A simple model used consistently is better than a complex one never applied.
After all, the ultimate aim is to make the right decision.
How do bad business decisions occur?
Bad business decisions can occur for a variety of reasons — some are avoidable with better processes or information, while others stem from unpredictable factors.
Here's a breakdown of the most common causes:
Poor or incomplete information
One of the principle reasons for poor decision making is a lack of the right information.
Decisions can often be made without sufficient market research or financial analysis and using flawed or outdated information can mislead decision-makers.
Even with good data, drawing the wrong conclusions can lead to trouble.
Cognitive biases
Cognitive biases are, in essence, errors in thinking that can lead to inaccurate perceptions, and therefore wrong decisions.

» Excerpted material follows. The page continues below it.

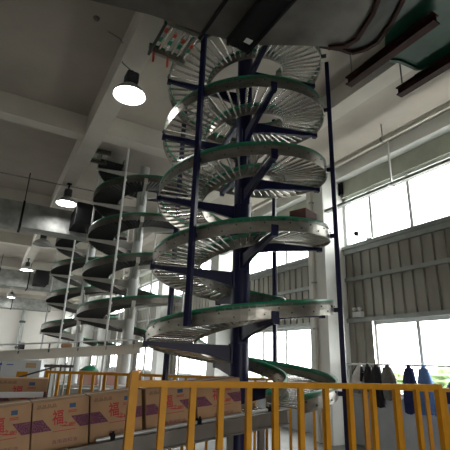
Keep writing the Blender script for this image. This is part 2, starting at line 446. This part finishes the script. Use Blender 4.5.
# top infeed
ti, _ = straight('infeed_conveyor', 'short roller conveyor joining the top left of the near spiral', (1.20, 4.13, 5.56), (1.72, 4.13, 5.56), .55, .09, M['steel'], M['roller'], step=.085, strip=True, rr=.02)
for k, (x, y) in enumerate(((1.27, 4.40), (1.47, 4.40))):
    g = MB().box(x - .012, x + .012, y - .012, y + .012, 5.33, 5.49); o = g.build('red_bracket', M['orange']); o.parent = ti
    o.matrix_parent_inverse = (Matrix.Translation(ti.location)).inverted()
for k in range(4):
    x = 1.28 + .13 * k
    o = MB().box(x - .02, x + .02, 3.95 + .03 * k, 4.02 + .03 * k, 5.505, 5.52).build('red_tag', M['orange']); o.parent = ti; o.matrix_parent_inverse = Matrix.Translation(ti.location).inverted()
for k in range(4):
    x = 1.27 + .13 * k
    o = MB().box(x - .025, x + .025, 4.12, 4.20, 5.505, 5.52).build('green_tag', M['green']); o.parent = ti; o.matrix_parent_inverse = Matrix.Translation(ti.location).inverted()
ti.parent = None
MB().box(-.0, .03, -.31, .31, 5.44, 5.47).tube((.015, -.30, 5.45), (.015, -.30, 6.5), .010, 8).build('hanger', M['bolt'], ti)
tj, _ = straight('infeed_conveyor', 'pale straight conveyor joining the top of the second spiral', (1.25, 9.35, 6.24), (1.86, 9.30, 6.24), .55, .09, M['steel_dk'], M['roller'], step=.12, strip=True)
MB().tube((.1, .28, 6.2), (.1, .28, 6.5), .012, 8).box(.09, .11, -.28, .28, 6.16, 6.18).build('hanger', M['bolt'], tj)

# ------------------------------------------------------------------ boxes
BL, BH, BD = .432, .350, .30
def text_mesh(txt, w, h, m, name):
    cu = bpy.data.curves.new(name, 'FONT'); cu.body = txt; cu.extrude = .0; cu.offset = .018 if len(txt) == 1 else 0.; cu.resolution_u = 3
    ob = bpy.data.objects.new(name, cu); COL.objects.link(ob)
    dg = bpy.context.evaluated_depsgraph_get(); dg.update()
    me = bpy.data.meshes.new_from_object(ob.evaluated_get(dg)); bpy.data.objects.remove(ob)
    if not me.vertices: return None
    xs = [v.co.x for v in me.vertices]; ys = [v.co.y for v in me.vertices]
    sx = w / max(1e-6, max(xs) - min(xs)); sy = h / max(1e-6, max(ys) - min(ys)); mx, my = min(xs), min(ys)
    for v in me.vertices: v.co = Vector(((v.co.x - mx) * sx, 0, (v.co.y - my) * sy))
    me.name = name; me.materials.clear(); me.materials.append(m)
    return me
TX = {k: text_mesh(*v) for k, v in dict(
    fu=('福', .085, .105, M['red'], 'printed_characters'), zhi=('之', .048, .04, M['red'], 'printed_characters'), yu=('御', .055, .05, M['red'], 'printed_characters'),
    small=('食用调和油', .19, .030, M['inkp'], 'printed_characters'), four=('品品品品', .145, .026, M['inkd'], 'printed_characters'),
    ).items()}
def carton(label, group):
    t = empty('cardboard_box', (0, 0, 0), label, 'box', group)
    b = MB().box(-BL / 2, BL / 2, -BD / 2, BD / 2, 0, BH).build('box_body', M['card'], t); bevel(b, .006)
    MB().box(-BL / 2 - .001, BL / 2 + .001, -.025, .025, BH, BH + .0012).build('tape_strip', M['tape'], t)
    y = -BD / 2 - .0012
    def poly(ps, m, nm, th=.0):
        mb = MB(); vs = [(-BL / 2 + BL * u, y - th, BH * v) for u, v in ps]
        mb.add(vs, [tuple(range(len(vs)))]); return mb.build(nm, m, t, fix=False)
    poly([(.003, .40), (.34, .40), (.173, .64), (.003, .64)], M['plum'], 'printed_panel')
    poly([(.84, .40), (.997, .40), (.997, .64), (.673, .64)], M['plum'], 'printed_panel')
    poly([(.64, .81), (.755, .81), (.755, .90), (.64, .90)], M['blue'], 'blue_mark')
    for v in (.715, .745): poly([(.62, v), (.775, v), (.775, v + .016), (.62, v + .016)], M['red'], 'red_line')
    for k, u, v in (('fu', .34, .50), ('zhi', .52, .44), ('yu', .63, .43), ('small', .35, .125), ('four', .07, .855)):
        me = TX[k]
        if me is None: continue
        o = bpy.data.objects.new('printed_characters', me); COL.objects.link(o); o.parent = t; o.location = (-BL / 2 + BL * u, y - .0008, BH * v)
    poly([(.47, .475), (.74, .43), (.75, .44), (.48, .49)], M['red'], 'red_line', .001)
    poly([(.35, .365), (.76, .365), (.76, .378), (.35, .378)], M['red'], 'red_line', .0005)
    return t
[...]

Some of these biases include:
- confirmation bias: favouring information that supports pre-existing beliefs
- overconfidence: overestimating knowledge or abilities, often seen in leadership
- anchoring: relying too heavily on the first piece of information encountered
- groupthink: pressure to conform in a team can silence dissenting opinions.
Lack of expertise or experience
Sometimes the right people simply aren’t in the room to make the decision.

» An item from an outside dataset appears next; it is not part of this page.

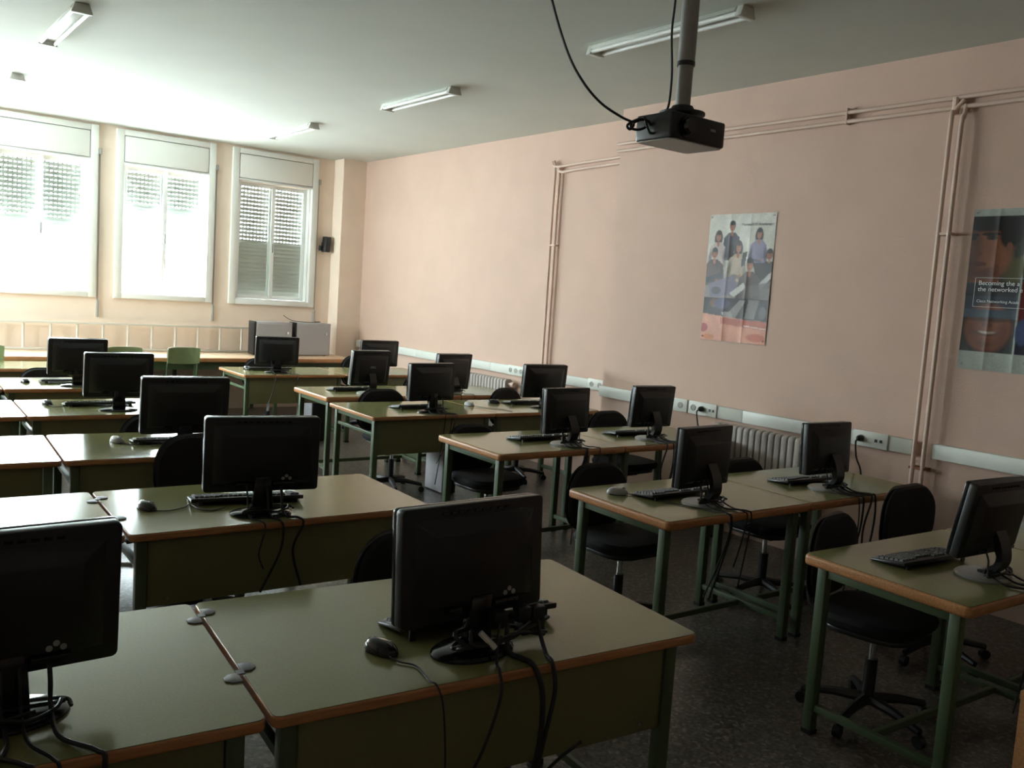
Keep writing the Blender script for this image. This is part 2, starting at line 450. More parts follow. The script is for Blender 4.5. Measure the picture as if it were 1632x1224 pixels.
# ------------------------------------------------------------------ wall speaker
t = thing('wall_speaker', 'small black loudspeaker on the wall right of the closed window', 'speaker', (5.375, YF - .06, 2.14), .25)
MB().add([(-.05, -.06, 0), (.04, -.06, 0), (.04, .03, 0), (-.05, .03, 0), (-.03, -.055, .21), (.06, -.055, .21), (.06, .03, .21), (-.03, .03, .21)],
         [(3, 2, 1, 0), (4, 5, 6, 7), (0, 1, 5, 4), (2, 3, 7, 6), (0, 4, 7, 3), (1, 2, 6, 5)]).build('speaker_case', M_BLACK, t, bevel=.008)
MB().box(-.085, -.04, .0, .035, .015, .085).build('wall_bracket', M_BLACK, t, bevel=.005)
MB().box(-.02, .02, .02, .06, .08, .13).build('wall_mount', M_BLACK, t)

# ------------------------------------------------------------------ bench, ladder, computer cases on it
t = thing('workbench', 'long wooden workbench running below the windows', 'bench', (XL + .05, 10.45, 0))
BL = 5.47 - (XL + .05)
MB().box(0, BL, .012, .94, .712, .748).build('bench_top', M_BENCH, t, bevel=.002)
MB().box(0, BL, -.010, .011, .700, .749).build('front_edge', M_EDGE, t, bevel=.006)
MB().box(.02, BL - .02, .10, .12, .60, .711).build('apron', M_GREEN, t)
for k in range(8):
    x = .06 + (BL - .12) * k / 7
    for yy in (.08, .86):
        MB().box(x - .02, x + .02, yy - .02, yy + .02, 0, .711).build('leg', M_GREEN, t, bevel=.004)
t = thing('ladder', 'aluminium ladder lying on its side on the bench below the windows', 'ladder', (.20, 11.30, .7495))
for z in (.012, .318):
    MB().box(0, 4.17, -.03, .03, z - .012, z + .012).build('ladder_rail', M_LADDER, t, bevel=.004)
for k in range(15):
    x = .11 + k * .28
    MB().tube([(x, 0, .02), (x, 0, .31)], .014, 8).build('rung', M_LADDER, t)
def case(name, label, loc, rz, w, d, h, m, group=None, front='left'):
    t = thing(name, label, 'computer', loc, rz, group)
    MB().box(-w / 2 + .03, w / 2, -d / 2, d / 2, .008, h).build('case_body', m, t, bevel=.004)
    MB().box(-w / 2, -w / 2 + .03, -d / 2 - .003, d / 2 + .003, .006, h + .003).build('front_fascia', M_BLACK, t, bevel=.008)
    R = Matrix.Translation((w / 2 - .06, -d / 2, h - .14)) @ RX90
    MB().lathe([(.020, 0), (.020, .003), (.012, .006), (.011, .003)], 14, M=R).build('lock_ring', M_CHROME, t)
    MB().box(-w / 2 + .05, w / 2 - .02, -d / 2 - .002, -d / 2 + .001, .03, h - .03).build('side_panel', m, t)
    for sx in (-1, 1):
        for sy in (-1, 1):
            MB().box(sx * w * .38 - .012, sx * w * .38 + .012, sy * d * .32 - .012, sy * d * .32 + .012, 0, .008).build('foot', M_BLACK, t)
    return t
case('computer_case', 'grey computer case on the bench, the left one of the pair', (4.49, 10.98, .7495), 0, .51, .19, .43, M_CASE, 'grey computer cases on the bench')
case('computer_case', 'grey computer case on the bench, right one of the pair beside the column', (5.045, 11.00, .7495), 0, .51, .19, .43, M_CASE, 'grey computer cases on the bench')
cable('thin dark lead trailing over the computer cases under the window', [(4.72, 11.12, 1.26), (4.80, 11.06, 1.205), (4.95, 11.02, 1.188), (5.15, 11.02, 1.188), (5.26, 11.15, 1.19), (5.27, 11.35, 1.18)], .004)

# ================================================================== DESKS
def desk(x, y, a, w, d, kind, label, group):
    t = thing('classroom_desk', label, 'desk', (x, y, 0), a, group)
    th = .030 if kind == 'panel' else .046
    b = .006 if kind == 'panel' else .013
    MB().prism(rrect(w, d, .022, 4, w / 2, d / 2), .75 - th, .7488).build('tabletop', M_EDGE, t, bevel=b, seg=3)
    k = b * 0.45
    MB().prism(rrect(w - 2 * k, d - 2 * k, .02, 4, w / 2, d / 2), .7484, .750).build('laminate', M_LAM, t)
    zt = .75 - th
    ix, iy, s = .055, .07, .021
    for lx in (ix, w - ix):
        for ly in (iy, d - iy):
            MB().box(lx - s, lx + s, ly - s, ly + s, .008, zt).build('leg', M_GREEN, t, bevel=.004)
            MB().box(lx - s - .002, lx + s + .002, ly - s - .002, ly + s + .002, 0, .018).build('foot_cap', M_BLACK, t)
        MB().box(lx - .014, lx + .014, iy + s, d - iy - s, zt - .04, zt - .002).build('side_rail', M_GREEN, t, bevel=.003)
        if kind == 'panel': MB().box(lx - .012, lx + .012, iy + s, d - iy - s, zt - .13, zt - .105).build('shelf_rail', M_GREEN, t, bevel=.003)
        MB().box(lx - .014, lx + .014, iy + s, d - iy - s, .10, .13).build('low_stretcher', M_GREEN, t, bevel=.003)
    if kind == 'panel':
        MB().box(ix + s + .002, w - ix - s - .002, iy - .012, iy + .006, zt - .275, zt - .002).build('modesty_panel', M_PANEL, t, bevel=.002)
        for xx in (ix + .10, w - ix - .10):
            MB().lathe([(.006, 0), (.006, .002), (.003, .004)], 8, M=Matrix.Translation((xx, iy - .012, zt - .25)) @ RX90).build('screw', M_STEEL, t)
    else:
        MB().box(ix + s, w - ix - s, d / 2 - .012, d / 2 + .012, .10, .13).build('long_stretcher', M_GREEN, t, bevel=.003)
        MB().box(ix + s, w - ix - s, d - iy - .012, d - iy + .012, zt - .04, zt - .002).build('long_rail', M_GREEN, t, bevel=.003)
    return t
rd = math.radians
GL, GR = 'desks of the left-hand bank', 'desks of the right-hand bank'
DESKS = {}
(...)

Leadership may not fully understand the industry, product, or market they’ve been asked to make a decision on for example.

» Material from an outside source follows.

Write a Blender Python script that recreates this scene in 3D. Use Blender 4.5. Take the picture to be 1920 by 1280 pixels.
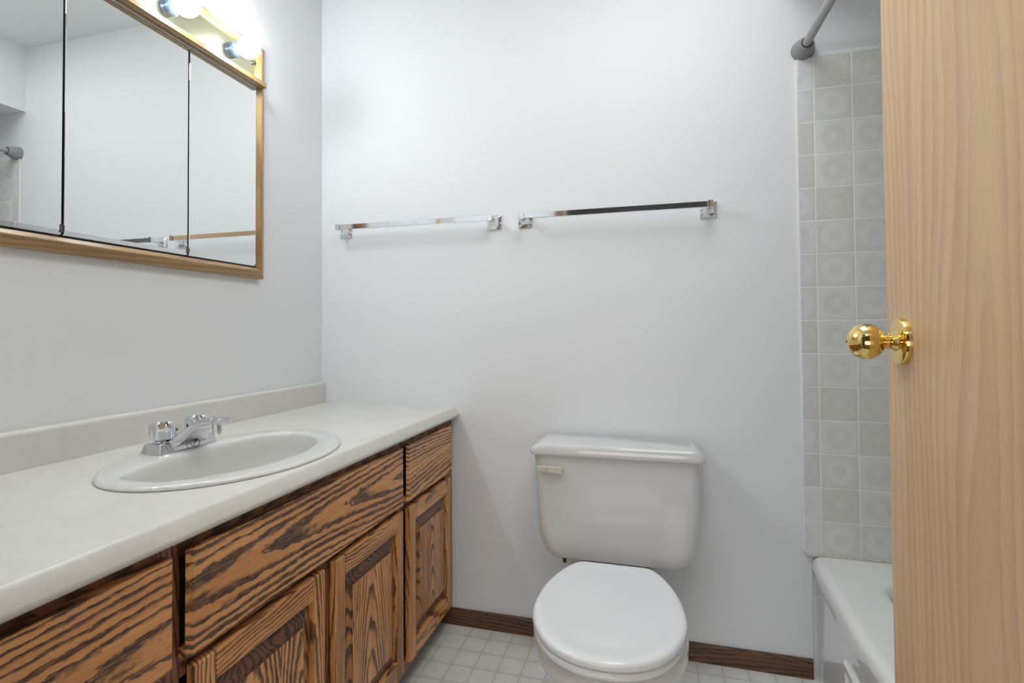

Similarly, new entrepreneurs might underestimate competition or operational complexity.
Emotional decision making
When making a decision it’s important to remove any emotion from the situation where possible.
Fear, of change or failure, can paralyse a decision maker whilst ego or pride can lead to advice being ignored, or a doubling down on bad plans.
Desperation during a period of financial stress can also encourage risky or irrational moves.
Poor strategic choices
Short-term gains being prioritised over long-term health of the business can often lead to poor decision-making.
Likewise, a failure to adapt to changing market environments, such as digital disruption can also mean trouble, as can a lack of clear goals or performance metrics.
Ineffective communication
Misalignment between departments or leadership teams can often result in faulty decisions being made.
This can include poor transmission of customer feedback or market signals and information being siloed in a department that could help prevent mistakes.
External Pressures
Investor demands, market volatility, regulatory shifts, or competitor actions may force hasty or reactive decisions.
How to excel at decision making
Even the best businesses occasionally make a bad decision.
Still, it’s important to have a process in place that ensures it generally gets it right, while rectifying a poor decision before it inflicts critical damage on the business.
Here are three simple tips that may help:
- challenge constraints: contrarian thinking can deliver creative solutions
- embrace a pre-mortem: ask what could go wrong before starting a project
- check the basics: failure often occurs due to simple errors.
Decision-making on financial matters
Effective financial decision-making is critical for business success.
Here are a few suggestions that may improve how your business makes financial decisions:
- maintain accurate and timely financial records
- implement financial Key Performance Indicators and track them
- model best and worst-case scenarios and analyse how key variables could affect cash flow or profit
- prioritise cash flow management and forecast short term cash needs to avoid nasty surprises
- create and regularly update business budgets
- before making large purchases or launching new projects, calculate the Return on Investment (ROI)
- get professional, independent advice for complex decisions like trying to decide between equity and debt financing or obtaining a business valuation
- align financial decisions with your strategic goals. For example, tie spending to growth objectives, productivity gains or risk mitigation.